Mark Steyn digs a little deeper.
Key point:
"Bad things happen to good people, and they cause financial problems and tough choices. But, if this is the face of the "needy" in America, then no-one is not needy. And, if everyone needs assistance from the federal government, so be it. But I don't think I want to drive down the road where Bonnie Frost wants to take us - because at the end of it there are no free-born citizens, just a nation where everyone is a ward of the state."
Captain Ed has more:
"So what this amounts to is a school voucher system for the middle class. The Frosts can affort to spend $20,000 per year on private-school tuition because they don't have to spend money on health insurance for their children. That allows them a better break than urban students get, because under S-CHIP as it was originally conceived, the health insurance subsidies allowed the family to spend money on frivolities like food and utilities.
This demonstrates the absurdity of expanding programs like S-CHIP into the middle class. Children in homes like the Frost's don't lack insurance coverage out of a lack of opportunity or resources, but from the choices made by their parents. Freedom entails making choices and living with the consequences. It certainly doesn't entail subsidizing poor decisions, or in this particular case, taking money from primarily lower-income workers who smoke to subsidize health insurance for kids who go to expensive private schools.

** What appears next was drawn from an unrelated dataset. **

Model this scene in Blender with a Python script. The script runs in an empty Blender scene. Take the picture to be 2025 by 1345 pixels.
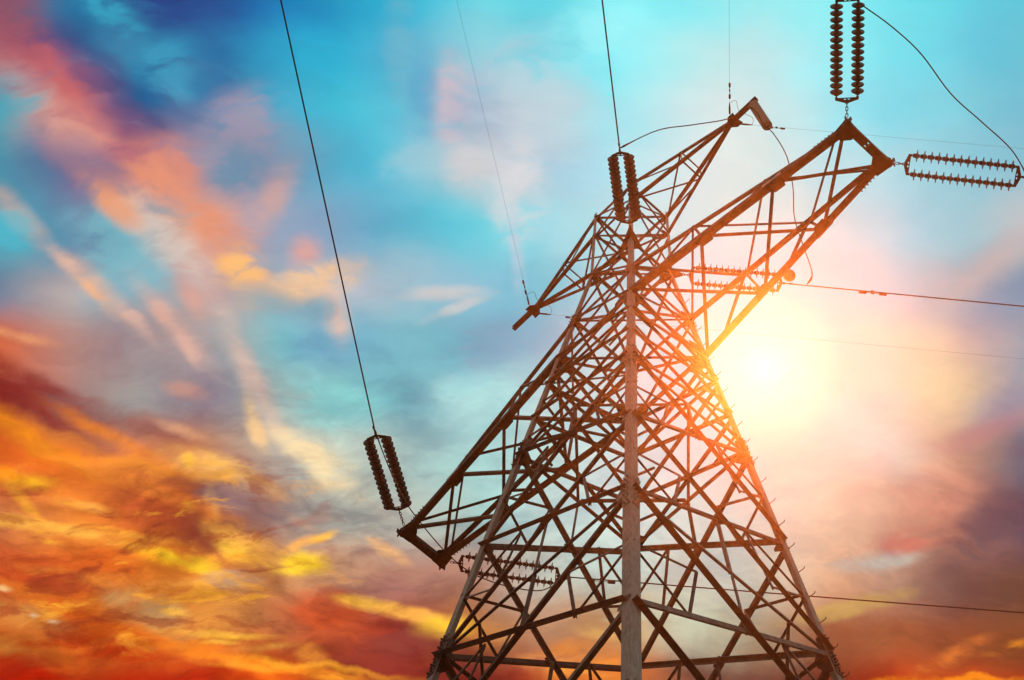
import bpy, bmesh, math, random
from mathutils import Vector as V, Matrix
random.seed(7)
S = bpy.context.scene
COL = S.collection
rad = math.radians

# ------------------------------------------------------------------ camera
FPX, PW, PH = 3806.46, 2025.0, 1345.0
CAM = V((15.37244504, -15.14505308, 1.6))
AZ, EL, RO = rad(143.25351237), rad(62.85884794), rad(6.64989914)
FW = V((math.cos(EL)*math.cos(AZ), math.cos(EL)*math.sin(AZ), math.sin(EL)))
RT0 = V((math.sin(AZ), -math.cos(AZ), 0)); UP0 = RT0.cross(FW)
RT = RT0*math.cos(RO) + UP0*math.sin(RO)
UP = UP0*math.cos(RO) - RT0*math.sin(RO)
cam = bpy.data.cameras.new('camera')
cam.sensor_fit = 'HORIZONTAL'; cam.sensor_width = 36.0; cam.lens = FPX/PW*36.0
cam.clip_end = 3000
co = bpy.data.objects.new('camera', cam); COL.objects.link(co)
m = Matrix.Identity(4)
for i in range(3):
    m[i][0], m[i][1], m[i][2], m[i][3] = RT[i], UP[i], -FW[i], CAM[i]
co.matrix_world = m
S.camera = co
S.render.resolution_x, S.render.resolution_y = 1024, 680
S.view_settings.view_transform = 'Standard'
S.view_settings.look = 'None'
S.view_settings.exposure = 0
S.view_settings.gamma = 1
S.cycles.use_denoising = True
S.cycles.max_bounces = 4
S.cycles.volume_bounces = 0
S.cycles.transparent_max_bounces = 12

# ------------------------------------------------------------------ sun
SUN_AZ, SUN_EL = rad(127.14), rad(62.0)
SUND = V((math.cos(SUN_EL)*math.cos(SUN_AZ), math.cos(SUN_EL)*math.sin(SUN_AZ), math.sin(SUN_EL)))
sl = bpy.data.lights.new('sun', 'SUN'); sl.energy = 2.5; sl.angle = rad(0.5)
sl.color = (1.0, 0.50, 0.20)
so = bpy.data.objects.new('sun', sl); COL.objects.link(so)
so.rotation_euler = (-SUND).to_track_quat('-Z', 'Y').to_euler()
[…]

If we had school vouchers, the Frosts could afford both private education and health care, because their tax dollars would not go to the education monopoly owned by the government. It would also allow poorer families to have access to the kind of private education that the Frost children receive, forcing public schools to improve to meet the competition. The same holds true for the coming monopoly in health care, if the Democrats who support this Trojan horse S-CHIP expansion get their way."